Entries shown.
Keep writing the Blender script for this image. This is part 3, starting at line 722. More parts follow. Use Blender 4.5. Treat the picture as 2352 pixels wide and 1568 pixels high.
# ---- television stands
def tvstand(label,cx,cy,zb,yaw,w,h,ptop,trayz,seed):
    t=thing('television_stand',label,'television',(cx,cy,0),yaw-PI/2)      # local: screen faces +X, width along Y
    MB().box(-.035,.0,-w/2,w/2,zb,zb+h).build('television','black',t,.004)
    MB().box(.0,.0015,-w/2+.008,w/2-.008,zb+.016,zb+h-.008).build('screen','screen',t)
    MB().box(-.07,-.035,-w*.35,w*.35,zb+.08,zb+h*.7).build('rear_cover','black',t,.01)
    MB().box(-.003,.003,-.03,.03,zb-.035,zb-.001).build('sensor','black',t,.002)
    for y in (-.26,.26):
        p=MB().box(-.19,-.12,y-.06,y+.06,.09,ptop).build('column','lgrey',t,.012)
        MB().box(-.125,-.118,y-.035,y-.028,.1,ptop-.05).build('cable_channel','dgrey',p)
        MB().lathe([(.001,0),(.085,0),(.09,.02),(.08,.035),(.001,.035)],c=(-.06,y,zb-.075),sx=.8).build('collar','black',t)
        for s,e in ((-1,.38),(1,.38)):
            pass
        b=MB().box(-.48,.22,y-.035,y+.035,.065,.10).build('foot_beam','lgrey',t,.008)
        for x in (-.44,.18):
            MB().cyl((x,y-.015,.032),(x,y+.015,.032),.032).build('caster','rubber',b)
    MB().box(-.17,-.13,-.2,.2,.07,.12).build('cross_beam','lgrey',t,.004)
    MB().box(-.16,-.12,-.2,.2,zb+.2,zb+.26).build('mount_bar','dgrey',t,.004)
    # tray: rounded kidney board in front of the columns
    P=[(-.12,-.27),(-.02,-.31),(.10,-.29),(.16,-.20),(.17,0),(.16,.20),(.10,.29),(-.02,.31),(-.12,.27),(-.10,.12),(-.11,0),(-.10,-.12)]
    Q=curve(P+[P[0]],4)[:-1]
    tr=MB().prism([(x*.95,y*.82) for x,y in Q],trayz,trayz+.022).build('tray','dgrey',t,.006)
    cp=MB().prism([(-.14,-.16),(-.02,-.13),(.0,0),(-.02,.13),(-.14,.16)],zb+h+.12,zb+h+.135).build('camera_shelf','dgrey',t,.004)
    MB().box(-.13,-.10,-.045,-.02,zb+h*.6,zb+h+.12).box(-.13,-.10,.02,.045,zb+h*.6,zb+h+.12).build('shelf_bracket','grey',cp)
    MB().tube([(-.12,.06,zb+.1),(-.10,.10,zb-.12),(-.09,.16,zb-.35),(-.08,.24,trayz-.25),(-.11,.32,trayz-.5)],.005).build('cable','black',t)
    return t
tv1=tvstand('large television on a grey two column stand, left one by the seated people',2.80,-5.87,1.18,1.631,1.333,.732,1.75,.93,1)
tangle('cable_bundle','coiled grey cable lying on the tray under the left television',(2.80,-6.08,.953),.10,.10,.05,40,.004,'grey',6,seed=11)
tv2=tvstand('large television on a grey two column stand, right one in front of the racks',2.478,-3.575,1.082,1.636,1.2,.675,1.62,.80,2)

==

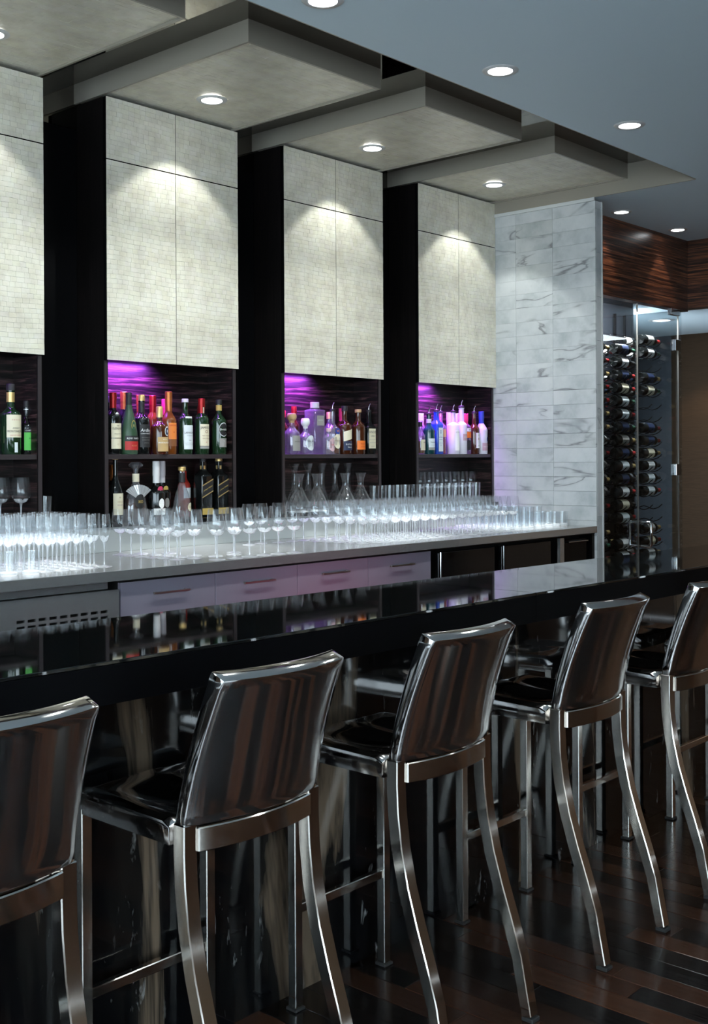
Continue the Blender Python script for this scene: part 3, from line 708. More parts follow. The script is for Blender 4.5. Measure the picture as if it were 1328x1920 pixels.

Short task.
Scan the material above for the word "follow". Copy each line where it occurs.

Exercise solution.
Keep writing the Blender script for this image. This is part 3, starting at line 722. More parts follow. Use Blender 4.5. Treat the picture as 2352 pixels wide and 1568 pixels high.
Continue the Blender Python script for this scene: part 3, from line 708. More parts follow. The script is for Blender 4.5. Measure the picture as if it were 1328x1920 pixels.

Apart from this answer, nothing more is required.